De gilipollas para arriba ha calificado un buen número de usuarios de Twitter al ministro Alberto Garzón por afirmar en la red social, el 10 de diciembre, lo siguiente: «Si decimos que las muñecas y las cocinitas son para las niñas, lo que estamos diciendo es que esperamos que de mayores sean ellas quienes se ocupen de los cuidados. Esto consolida la desigualdad de género y debemos corregirlo».
Se puede estar de acuerdo o no con lo que ha dicho. Aunque tengo una posición sobre el tema, considero que es irrelevante de cara a la cuestión que me entretiene ahora. Además, carezco de la adecuada cualificación que me permita declarar el mayor o menor grado de acierto del ministro con lo que ha apuntado. No juzgo sus palabras. Lo que me interesa en este momento es la reacción de los destinatarios o, para ser más preciso, de quienes se consideran los receptores de su mensaje y sienten la necesidad de intervenir respondiendo al tweet.
Me fijo en la naturaleza de las respuestas, y concluyo que algo no va bien. Utilizo intencionadamente la indefinición que traslada una voz como “algo” porque desconozco qué es en realidad lo que me provoca esta sensación. Supongo que se asienta mi extrañeza en el convencimiento que tengo de que no hace falta acudir a la injuria para afirmar que lo señalado por el Sr. Garzón no es cierto, o que presenta un notable desajuste con la experiencia, o que carece del necesario respaldo científico…, no sé, cualquier discrepancia constructiva que permita a los que están de acuerdo con él albergar razonables dudas sobre sus palabras. Dudar, un hermoso término que abre la puerta al conocimiento.
Pero las respuestas de muchos a lo señalado por el emisor no ha sido otra que insultarlo y descalificarlo. Solo eso. ¿Por qué? ¿Por rechazo al mensajero, a su labor y a lo que representa? Es aceptable sostener que su ministerio es innecesario y que la tarea del Sr. Garzón al frente de la cartera que le ha tenido ocupado en los últimos meses ha sido deficiente. Claro que se puede decir, con el debido respeto; y apelar, como pruebas, a las gestiones que ha realizado y a los éxitos logrados. Hay personas cualificadas, sean o no de la cuerda del ministro, para establecer comparaciones, analizar datos y obtener conclusiones más o menos irrebatibles al respecto. Se llama ciencia y a ella le debemos el progreso de la humanidad. El que se pueda asumir que sobra la oficina y el oficinista principal en nada ha de afectar a la consideración de acertado o no que se merece el breve texto que ha publicado el ministro. Hay una locución proverbial que viene muy al caso: “No hay que mezclar churras con merinas”.
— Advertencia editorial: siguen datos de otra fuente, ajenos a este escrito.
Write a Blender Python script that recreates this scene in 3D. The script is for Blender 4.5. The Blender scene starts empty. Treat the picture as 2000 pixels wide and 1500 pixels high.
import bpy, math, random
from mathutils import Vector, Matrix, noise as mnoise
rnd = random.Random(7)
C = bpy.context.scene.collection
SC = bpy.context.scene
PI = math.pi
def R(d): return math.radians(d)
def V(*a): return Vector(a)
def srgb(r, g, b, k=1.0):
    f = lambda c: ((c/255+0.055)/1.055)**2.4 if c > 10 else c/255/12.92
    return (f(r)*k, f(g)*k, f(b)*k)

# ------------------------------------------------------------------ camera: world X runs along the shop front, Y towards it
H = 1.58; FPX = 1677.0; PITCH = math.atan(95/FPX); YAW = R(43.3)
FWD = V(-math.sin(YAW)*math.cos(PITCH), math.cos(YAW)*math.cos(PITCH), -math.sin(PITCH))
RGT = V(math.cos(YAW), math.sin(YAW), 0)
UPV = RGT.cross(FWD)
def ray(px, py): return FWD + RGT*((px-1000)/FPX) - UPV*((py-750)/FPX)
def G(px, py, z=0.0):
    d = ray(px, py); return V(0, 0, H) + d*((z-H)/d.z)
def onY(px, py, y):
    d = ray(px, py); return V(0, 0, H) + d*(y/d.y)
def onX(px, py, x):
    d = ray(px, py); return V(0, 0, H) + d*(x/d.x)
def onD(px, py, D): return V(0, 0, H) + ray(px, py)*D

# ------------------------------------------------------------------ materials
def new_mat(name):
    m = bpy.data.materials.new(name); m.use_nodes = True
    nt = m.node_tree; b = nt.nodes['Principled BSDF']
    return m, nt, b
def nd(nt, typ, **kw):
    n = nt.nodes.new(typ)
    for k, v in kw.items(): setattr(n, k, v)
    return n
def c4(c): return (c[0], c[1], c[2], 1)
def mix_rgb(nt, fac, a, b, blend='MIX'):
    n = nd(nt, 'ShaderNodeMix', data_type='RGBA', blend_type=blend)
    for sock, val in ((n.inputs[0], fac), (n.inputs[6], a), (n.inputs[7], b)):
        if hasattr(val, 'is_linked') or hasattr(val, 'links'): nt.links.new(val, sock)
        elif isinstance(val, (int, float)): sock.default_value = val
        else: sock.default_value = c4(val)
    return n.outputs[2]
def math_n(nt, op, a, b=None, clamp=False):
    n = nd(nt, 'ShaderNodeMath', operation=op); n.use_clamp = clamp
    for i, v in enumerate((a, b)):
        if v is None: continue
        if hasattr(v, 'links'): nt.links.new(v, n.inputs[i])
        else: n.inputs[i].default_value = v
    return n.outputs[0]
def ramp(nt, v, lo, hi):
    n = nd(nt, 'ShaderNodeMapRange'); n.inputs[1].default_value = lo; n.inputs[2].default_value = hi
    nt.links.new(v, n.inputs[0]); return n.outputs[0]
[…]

Cuando una intervención a un tweet con el que se puede o no estar de acuerdo es un simple «gilipollas», por poner un ejemplo, el debate constructivo se ha perdido y, lamentablemente, la cantidad de buenas ideas que podía tener el insultador quedan situadas en la nada. Si la única respuesta de un ser pensante a un contenido que genera polémica es un agravio, escaso margen deja para darle valor al calificativo “pensante”. En términos zoológicos, equivale su reacción al gruñido de un animal frustrado por no haber podido capturar una pieza alimenticia.
Estoy absolutamente convencido de que hay individuos con suficiente formación que pueden elaborar una sólida contraargumentación a lo afirmado por el señor Garzón. Es una pena que estas luminosas y necesarias exposiciones queden enterradas bajo una montaña de improperios que, aun viniendo de afines, consigue que prevalezca el atropello sobre la razón. Quienes saben y tienen la capacidad de hablar como humanos y como personas de bien no deben permitir con su silencio y aquiescencia que se impongan los bufidos de los que desconocen cómo desarmar una opinión contraria, por muy cercanos que puedan llegar a ser en lo ideológico o muy parejas estén las valoraciones hacia el ministro como representante público y como político.
Se pone en boca de Jean-Jacques Rousseau la siguiente cita: «Las injurias son los argumentos de los que no tienen razón». Lo de menos para mí es si es o no suya la afirmación. Me basta con estar de acuerdo con ella y con añadirle un complemento que, dentro del ámbito escolar, era una norma en las discusiones que aprendí desde muy chico: «Quien insulta, pierde».